A idéia geral não é se preocupar com quem o Irã enforca ou deixa de enforcar segundo suas leis, mas impedir que Israel e outros países sejam atacados por uma arma nuclear, ou pior: que tenham que atacar o Irã e nunca saberemos se havia ou não arma nuclear envolvida. Conhecemos essa história com o Iraque. O necessário é impedir uma guerra de consequências imprevisíveis e não protestar contra violação de direitos humanos no Irã. Há 1 bilhão de muçulmanos para fazer isso, mas no fim das contas não fazem por que vítimas e algozes são xiitas iranianos enquanto os outros são em quase sua totalidade sunitas, logo, os xiitas que se danem, estando no poder ou na ponta da corda...
A interlocução do Brasil pode surtir efeito para levar o Irã ao uso pacífico da energia nuclear. Precisamos apoiar isso. Precisamos enxergar a geopolítica e não notícias picadas que nos levam a cometer graves erros de julgamento.
Na época das outras manifestações contra a vinda de Ahmadinejad ao Brasil eu não participei. Agora resolvi ser mais enfático pois já estou vendo circular aquelas bobagens de "vote na enquete..." A vitória cantada em verso e prosa foi qual mesmo?

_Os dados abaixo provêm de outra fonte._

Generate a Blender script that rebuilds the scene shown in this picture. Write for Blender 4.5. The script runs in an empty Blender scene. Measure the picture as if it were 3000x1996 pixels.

Alguém acha que o cancelamento da viagem teve algo a ver com as manifestações? Israel se pauta por um punhado de radicais brasileiros nas ruas gritando palavras de ordem? O Irã vai se pautar por um punhado de cidadãos brasileiros reclamando de sua política? Além disso, enquanto se davam tapinhas nas costas, toda a missão comercial iraniana já estava no Brasil - chegou antes. Todos os acordos foram assinados e a visita transcorreu sem nenhum incidente, protesto ou exposição na mídia. Mas, ELE não veio...
Amigo e amiga: a questão é a bomba não o burro.